WORK TO DO |
Read the listing and extract each line that includes the word "scene".

* * *

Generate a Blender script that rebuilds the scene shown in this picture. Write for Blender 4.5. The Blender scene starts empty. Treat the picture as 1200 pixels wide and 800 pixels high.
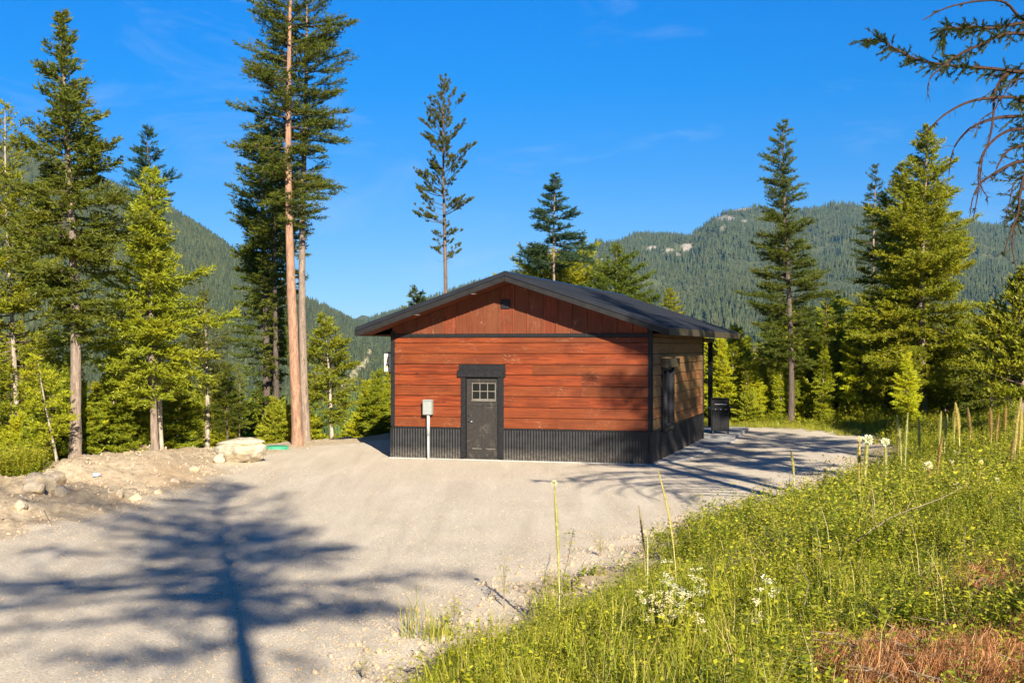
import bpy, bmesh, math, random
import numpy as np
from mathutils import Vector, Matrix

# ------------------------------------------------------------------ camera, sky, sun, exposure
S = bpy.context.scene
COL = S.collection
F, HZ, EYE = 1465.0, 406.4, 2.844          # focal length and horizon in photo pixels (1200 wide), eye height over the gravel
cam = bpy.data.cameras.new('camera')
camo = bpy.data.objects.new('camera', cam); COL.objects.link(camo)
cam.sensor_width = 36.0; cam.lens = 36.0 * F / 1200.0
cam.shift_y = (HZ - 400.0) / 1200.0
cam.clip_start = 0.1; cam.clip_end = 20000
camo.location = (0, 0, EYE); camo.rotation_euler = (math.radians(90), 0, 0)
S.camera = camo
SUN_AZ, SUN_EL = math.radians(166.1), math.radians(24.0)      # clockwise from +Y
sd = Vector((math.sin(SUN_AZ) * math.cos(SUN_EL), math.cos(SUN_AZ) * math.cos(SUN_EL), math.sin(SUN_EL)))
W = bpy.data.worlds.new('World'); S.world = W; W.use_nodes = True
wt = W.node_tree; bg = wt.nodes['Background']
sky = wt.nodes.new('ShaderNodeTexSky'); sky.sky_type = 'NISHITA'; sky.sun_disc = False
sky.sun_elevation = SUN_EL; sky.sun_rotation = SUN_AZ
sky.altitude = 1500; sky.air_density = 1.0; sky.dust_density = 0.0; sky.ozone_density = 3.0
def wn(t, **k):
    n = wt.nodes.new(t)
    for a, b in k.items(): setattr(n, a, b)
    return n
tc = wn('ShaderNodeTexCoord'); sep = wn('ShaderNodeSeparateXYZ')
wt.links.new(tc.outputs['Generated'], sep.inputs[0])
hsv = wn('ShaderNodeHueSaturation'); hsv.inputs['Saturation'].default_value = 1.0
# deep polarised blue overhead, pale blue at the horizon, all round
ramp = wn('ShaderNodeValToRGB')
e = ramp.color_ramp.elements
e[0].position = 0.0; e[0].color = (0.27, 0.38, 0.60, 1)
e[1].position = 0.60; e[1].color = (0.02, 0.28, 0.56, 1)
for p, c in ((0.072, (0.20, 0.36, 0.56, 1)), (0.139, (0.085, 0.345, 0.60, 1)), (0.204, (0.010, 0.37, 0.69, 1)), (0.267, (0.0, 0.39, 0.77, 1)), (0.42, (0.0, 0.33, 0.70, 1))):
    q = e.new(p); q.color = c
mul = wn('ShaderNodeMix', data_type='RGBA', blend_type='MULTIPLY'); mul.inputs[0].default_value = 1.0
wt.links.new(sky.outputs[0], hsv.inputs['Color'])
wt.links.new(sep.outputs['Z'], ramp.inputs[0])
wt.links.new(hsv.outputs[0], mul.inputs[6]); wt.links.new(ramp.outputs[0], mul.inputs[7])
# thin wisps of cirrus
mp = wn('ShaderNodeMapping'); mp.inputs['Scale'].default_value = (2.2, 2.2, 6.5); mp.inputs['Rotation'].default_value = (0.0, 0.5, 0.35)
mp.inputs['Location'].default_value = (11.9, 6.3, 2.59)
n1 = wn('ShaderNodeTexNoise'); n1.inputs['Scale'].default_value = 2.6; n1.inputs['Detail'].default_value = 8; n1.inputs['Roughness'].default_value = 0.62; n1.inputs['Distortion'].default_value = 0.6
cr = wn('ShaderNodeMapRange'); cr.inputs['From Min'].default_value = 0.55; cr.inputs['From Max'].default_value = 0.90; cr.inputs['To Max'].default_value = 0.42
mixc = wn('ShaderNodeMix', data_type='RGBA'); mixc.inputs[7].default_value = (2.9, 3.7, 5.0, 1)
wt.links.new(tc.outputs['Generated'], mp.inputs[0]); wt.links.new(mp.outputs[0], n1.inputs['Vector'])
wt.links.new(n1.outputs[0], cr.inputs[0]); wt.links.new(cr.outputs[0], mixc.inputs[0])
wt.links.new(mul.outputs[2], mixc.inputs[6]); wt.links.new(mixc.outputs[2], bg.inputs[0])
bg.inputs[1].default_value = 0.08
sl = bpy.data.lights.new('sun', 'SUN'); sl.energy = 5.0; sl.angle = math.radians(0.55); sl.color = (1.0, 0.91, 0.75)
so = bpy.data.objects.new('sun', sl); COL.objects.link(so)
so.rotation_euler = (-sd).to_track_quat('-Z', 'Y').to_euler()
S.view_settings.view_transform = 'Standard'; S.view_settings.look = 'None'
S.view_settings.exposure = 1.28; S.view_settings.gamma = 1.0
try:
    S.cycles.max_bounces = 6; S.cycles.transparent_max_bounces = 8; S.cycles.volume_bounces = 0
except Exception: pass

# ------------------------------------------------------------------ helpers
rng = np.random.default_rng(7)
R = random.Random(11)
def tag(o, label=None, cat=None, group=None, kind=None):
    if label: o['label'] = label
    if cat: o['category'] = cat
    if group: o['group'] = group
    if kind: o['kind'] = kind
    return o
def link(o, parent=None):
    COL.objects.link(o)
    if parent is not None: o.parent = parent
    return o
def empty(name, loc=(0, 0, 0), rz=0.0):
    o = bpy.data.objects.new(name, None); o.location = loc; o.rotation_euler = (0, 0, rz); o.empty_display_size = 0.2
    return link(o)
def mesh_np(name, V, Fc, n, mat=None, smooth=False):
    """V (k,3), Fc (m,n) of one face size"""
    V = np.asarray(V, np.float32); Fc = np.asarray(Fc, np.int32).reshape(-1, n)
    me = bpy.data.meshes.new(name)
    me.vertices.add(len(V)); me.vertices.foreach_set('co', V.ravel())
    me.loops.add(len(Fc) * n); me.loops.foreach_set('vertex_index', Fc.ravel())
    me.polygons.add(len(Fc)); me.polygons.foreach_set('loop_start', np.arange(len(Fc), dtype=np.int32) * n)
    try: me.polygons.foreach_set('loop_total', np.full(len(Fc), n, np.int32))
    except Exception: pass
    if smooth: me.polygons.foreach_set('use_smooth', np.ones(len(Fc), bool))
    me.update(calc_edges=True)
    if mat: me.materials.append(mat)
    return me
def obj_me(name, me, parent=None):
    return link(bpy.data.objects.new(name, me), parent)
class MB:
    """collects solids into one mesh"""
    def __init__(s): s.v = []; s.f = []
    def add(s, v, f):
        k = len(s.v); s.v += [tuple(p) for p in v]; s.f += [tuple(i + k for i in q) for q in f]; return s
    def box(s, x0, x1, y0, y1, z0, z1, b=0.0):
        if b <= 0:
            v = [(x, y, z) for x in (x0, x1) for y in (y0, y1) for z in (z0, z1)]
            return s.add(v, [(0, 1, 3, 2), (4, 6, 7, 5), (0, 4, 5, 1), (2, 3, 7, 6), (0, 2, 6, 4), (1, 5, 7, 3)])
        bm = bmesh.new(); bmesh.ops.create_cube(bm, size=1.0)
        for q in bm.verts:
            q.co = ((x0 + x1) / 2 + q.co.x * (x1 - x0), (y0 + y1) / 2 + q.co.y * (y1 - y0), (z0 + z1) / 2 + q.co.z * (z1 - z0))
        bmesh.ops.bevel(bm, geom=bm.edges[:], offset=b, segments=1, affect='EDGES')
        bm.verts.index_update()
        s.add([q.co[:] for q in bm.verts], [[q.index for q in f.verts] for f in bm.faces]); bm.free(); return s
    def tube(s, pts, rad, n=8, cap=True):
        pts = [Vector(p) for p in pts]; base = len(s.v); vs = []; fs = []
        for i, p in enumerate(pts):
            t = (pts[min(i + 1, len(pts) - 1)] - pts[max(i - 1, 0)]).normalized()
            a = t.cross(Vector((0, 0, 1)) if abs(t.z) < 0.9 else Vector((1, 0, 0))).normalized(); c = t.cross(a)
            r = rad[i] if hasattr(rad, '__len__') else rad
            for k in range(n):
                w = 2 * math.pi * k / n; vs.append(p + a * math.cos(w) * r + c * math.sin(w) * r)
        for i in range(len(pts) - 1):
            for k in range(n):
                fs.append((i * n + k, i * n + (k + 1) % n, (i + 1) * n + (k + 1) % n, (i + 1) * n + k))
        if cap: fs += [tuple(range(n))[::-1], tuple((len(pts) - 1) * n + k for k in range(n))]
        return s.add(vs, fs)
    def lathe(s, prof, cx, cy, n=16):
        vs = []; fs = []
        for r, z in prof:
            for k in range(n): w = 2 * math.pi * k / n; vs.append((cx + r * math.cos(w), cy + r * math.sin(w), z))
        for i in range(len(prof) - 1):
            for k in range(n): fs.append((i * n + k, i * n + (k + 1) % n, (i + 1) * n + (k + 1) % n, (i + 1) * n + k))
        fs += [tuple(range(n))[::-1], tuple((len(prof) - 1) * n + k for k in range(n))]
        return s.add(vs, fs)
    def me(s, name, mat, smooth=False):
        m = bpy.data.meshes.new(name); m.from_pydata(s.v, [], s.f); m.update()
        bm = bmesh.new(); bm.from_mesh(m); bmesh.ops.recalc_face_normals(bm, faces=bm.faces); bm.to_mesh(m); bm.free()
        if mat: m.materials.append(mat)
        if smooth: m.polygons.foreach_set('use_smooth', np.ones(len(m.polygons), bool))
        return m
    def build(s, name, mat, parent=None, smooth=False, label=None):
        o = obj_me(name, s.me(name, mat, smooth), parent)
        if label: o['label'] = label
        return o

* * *

REPLY |
Generate a Blender script that rebuilds the scene shown in this picture. Write for Blender 4.5. The Blender scene starts empty. Treat the picture as 1200 pixels wide and 800 pixels high.
S = bpy.context.scene